Perhaps Australia can provide some assistance here. E.J Nanson was the principal advisor and architect of the federal electoral system. Even he acknowledged that AV contained what he styled systemic and substantial voting rule inconsistencies. The fact that he would later go on to introduce the very system of which he had been sharply critical did not endear him to a number of subsequent commentators. But what was it that complicated matters?

Part of the problem lies in the machinery. If the gear stick is as easy as 1-2-3, the engine turns out to be a bit more tricky to follow. It’s what happens before and after the paper is marked that’s the real conundrum, and Australia shows us how in the form of the party lobbying underlying it. Look here, here and here and you can start to see the much deeper politics underpinning AV in practice, in the form of the how-to-vote card – the physical embodiment of tactical voting.

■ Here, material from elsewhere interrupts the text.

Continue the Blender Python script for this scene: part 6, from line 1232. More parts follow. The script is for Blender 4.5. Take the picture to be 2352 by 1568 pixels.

It’s even murkier than that, because there have been infamous cases of campaigners being caught impersonating activists from other parties and handing out fake ones (see here for instance for a flavour).

So contrary to Yes predictions, AV does not end tactical voting (or clean up politics for that matter). It incorporates tactical voting directly into party politics as a standard election given. 

It may be more helpful to us if we put it into a British context. As we unfortunately discover in the chart below (which you should click to enlarge), AV does not end tactical voting in the UK either.

Av chart
In single member constituencies, people will still want to reduce the chances of their bottom choices and improve those of their top, and the political parties will be only too glad to help. Tactical voting will still exist under AV. It just becomes more frustrating for the voter to work out.

Imagine a seat where, say, the third party vote will decide the winner. The voter who fears these swing votes will, between the two remaining candidates, predominantly go to his lower preference choice over his own top choice will be incentivised to keep this candidate in play. If this swing candidate is his own second preference, that encourages a tactical vote putting his second choice over his first. In turn, as the flowchart explores, that can have some very bizarre and counterintuitive consequences.

Of course, with AV itself only making a difference in one seat in twenty, the issue will only hugely vex voters in a minority of seats. But if this paradox exists, what other unconsidered consequences of introducing the AV system will we also discover to our cost should it come into play? “Complicated” I fear isn’t the half of it.